If Hao Jinfang utilised the basis of human emotions to open up the door to the cruelty of the reality in “Folding Beijing”, the abstracted emotions in “Nova” were like relievers for concrete pains from concrete history, thus the fictional stories seemed to have really entered into the fictional world, where the human body did not exist, and the past were no longer relevant, the reality was a mere illusion. In Cao Fei’s early works, no matter the up-beat hip hop mix-mash or world factory’s poetic imageries, the real-life scenery were touched upon lightly and transformed into something sensible, which were not necessarily critical, but gave people an unusual insight to see the ordinary surroundings. “Nova” was like a collage painting, enlarged to a hundred times bigger in size but with the same logic, in which reality in its messiness and coarseness could make no comparison. 

 

However, the scenes where the story played out in the film were incredibly real, an area that is difficult to erase and gentrify on the Beijing’s city map: as the story’s starting and centre-point, Hong-Xia theatre is located in a worker’s cultural palace in Jiuxianqiao, Beijing, where the residences’ head and face still filthy with grime, and the building out-of-date.
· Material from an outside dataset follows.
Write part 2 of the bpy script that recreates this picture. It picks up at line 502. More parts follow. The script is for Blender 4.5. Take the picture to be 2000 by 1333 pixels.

Hong-Xia theatre had transformed into artists’ studios, where historical documents and objects were gathered from this area and became artworks and footnotes of new “stories”. Juxtaposition, overlapping of time, conflicting and paradoxical ideologies, the clashes between the arts and the reality had a real presence in this space. It was hard to imagine how one can construct such a secluded (like the computer screen that separates father and son in the film) story while living in this space. What was even more peculiar: who would be moved by such a story?